◆ **Stated goal**: Every line below should be repeated exactly.

-- start --

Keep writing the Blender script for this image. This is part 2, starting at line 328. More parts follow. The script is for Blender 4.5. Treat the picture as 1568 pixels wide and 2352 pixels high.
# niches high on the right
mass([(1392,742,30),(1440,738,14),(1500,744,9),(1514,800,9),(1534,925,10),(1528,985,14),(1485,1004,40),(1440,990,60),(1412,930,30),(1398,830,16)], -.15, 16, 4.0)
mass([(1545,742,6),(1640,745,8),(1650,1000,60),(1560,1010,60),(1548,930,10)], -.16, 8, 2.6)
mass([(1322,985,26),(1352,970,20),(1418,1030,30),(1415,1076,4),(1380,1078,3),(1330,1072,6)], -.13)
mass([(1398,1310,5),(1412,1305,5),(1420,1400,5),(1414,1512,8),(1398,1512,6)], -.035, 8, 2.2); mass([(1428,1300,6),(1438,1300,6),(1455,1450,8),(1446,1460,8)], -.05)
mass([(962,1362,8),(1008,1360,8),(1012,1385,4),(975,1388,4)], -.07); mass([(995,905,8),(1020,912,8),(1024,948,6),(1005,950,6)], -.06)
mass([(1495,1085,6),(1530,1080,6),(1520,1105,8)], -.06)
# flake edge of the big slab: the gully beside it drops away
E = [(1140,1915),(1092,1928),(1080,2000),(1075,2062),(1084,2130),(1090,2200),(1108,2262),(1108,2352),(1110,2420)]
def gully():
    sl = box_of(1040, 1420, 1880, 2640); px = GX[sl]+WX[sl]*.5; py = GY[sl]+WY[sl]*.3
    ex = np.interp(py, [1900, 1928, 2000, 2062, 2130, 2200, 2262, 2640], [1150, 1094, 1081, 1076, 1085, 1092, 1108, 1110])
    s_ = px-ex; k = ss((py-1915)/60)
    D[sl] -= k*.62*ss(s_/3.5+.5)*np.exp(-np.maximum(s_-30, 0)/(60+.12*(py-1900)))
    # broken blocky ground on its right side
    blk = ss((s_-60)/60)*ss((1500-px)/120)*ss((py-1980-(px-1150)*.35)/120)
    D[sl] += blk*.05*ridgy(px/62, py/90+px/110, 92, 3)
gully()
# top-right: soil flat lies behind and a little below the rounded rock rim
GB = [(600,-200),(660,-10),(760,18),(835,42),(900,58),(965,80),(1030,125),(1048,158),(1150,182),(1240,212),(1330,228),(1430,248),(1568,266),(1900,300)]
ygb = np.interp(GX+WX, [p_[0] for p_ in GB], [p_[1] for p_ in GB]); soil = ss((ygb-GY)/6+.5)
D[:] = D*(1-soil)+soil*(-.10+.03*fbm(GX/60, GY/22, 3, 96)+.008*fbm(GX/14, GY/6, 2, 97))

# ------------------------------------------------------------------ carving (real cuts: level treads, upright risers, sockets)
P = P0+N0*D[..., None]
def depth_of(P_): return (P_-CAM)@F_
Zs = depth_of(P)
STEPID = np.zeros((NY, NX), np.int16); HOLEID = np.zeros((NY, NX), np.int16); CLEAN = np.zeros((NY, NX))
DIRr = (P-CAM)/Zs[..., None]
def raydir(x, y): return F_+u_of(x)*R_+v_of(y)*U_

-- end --

◆ **Response to this task**:
Keep writing the Blender script for this image. This is part 2, starting at line 328. More parts follow. The script is for Blender 4.5. Treat the picture as 1568 pixels wide and 2352 pixels high.
# niches high on the right
mass([(1392,742,30),(1440,738,14),(1500,744,9),(1514,800,9),(1534,925,10),(1528,985,14),(1485,1004,40),(1440,990,60),(1412,930,30),(1398,830,16)], -.15, 16, 4.0)
mass([(1545,742,6),(1640,745,8),(1650,1000,60),(1560,1010,60),(1548,930,10)], -.16, 8, 2.6)
mass([(1322,985,26),(1352,970,20),(1418,1030,30),(1415,1076,4),(1380,1078,3),(1330,1072,6)], -.13)
mass([(1398,1310,5),(1412,1305,5),(1420,1400,5),(1414,1512,8),(1398,1512,6)], -.035, 8, 2.2); mass([(1428,1300,6),(1438,1300,6),(1455,1450,8),(1446,1460,8)], -.05)
mass([(962,1362,8),(1008,1360,8),(1012,1385,4),(975,1388,4)], -.07); mass([(995,905,8),(1020,912,8),(1024,948,6),(1005,950,6)], -.06)
mass([(1495,1085,6),(1530,1080,6),(1520,1105,8)], -.06)
# flake edge of the big slab: the gully beside it drops away
E = [(1140,1915),(1092,1928),(1080,2000),(1075,2062),(1084,2130),(1090,2200),(1108,2262),(1108,2352),(1110,2420)]
def gully():
    sl = box_of(1040, 1420, 1880, 2640); px = GX[sl]+WX[sl]*.5; py = GY[sl]+WY[sl]*.3
    ex = np.interp(py, [1900, 1928, 2000, 2062, 2130, 2200, 2262, 2640], [1150, 1094, 1081, 1076, 1085, 1092, 1108, 1110])
    s_ = px-ex; k = ss((py-1915)/60)
    D[sl] -= k*.62*ss(s_/3.5+.5)*np.exp(-np.maximum(s_-30, 0)/(60+.12*(py-1900)))
    # broken blocky ground on its right side
    blk = ss((s_-60)/60)*ss((1500-px)/120)*ss((py-1980-(px-1150)*.35)/120)
    D[sl] += blk*.05*ridgy(px/62, py/90+px/110, 92, 3)
gully()
# top-right: soil flat lies behind and a little below the rounded rock rim
GB = [(600,-200),(660,-10),(760,18),(835,42),(900,58),(965,80),(1030,125),(1048,158),(1150,182),(1240,212),(1330,228),(1430,248),(1568,266),(1900,300)]
ygb = np.interp(GX+WX, [p_[0] for p_ in GB], [p_[1] for p_ in GB]); soil = ss((ygb-GY)/6+.5)
D[:] = D*(1-soil)+soil*(-.10+.03*fbm(GX/60, GY/22, 3, 96)+.008*fbm(GX/14, GY/6, 2, 97))

# ------------------------------------------------------------------ carving (real cuts: level treads, upright risers, sockets)
P = P0+N0*D[..., None]
def depth_of(P_): return (P_-CAM)@F_
Zs = depth_of(P)
STEPID = np.zeros((NY, NX), np.int16); HOLEID = np.zeros((NY, NX), np.int16); CLEAN = np.zeros((NY, NX))
DIRr = (P-CAM)/Zs[..., None]
def raydir(x, y): return F_+u_of(x)*R_+v_of(y)*U_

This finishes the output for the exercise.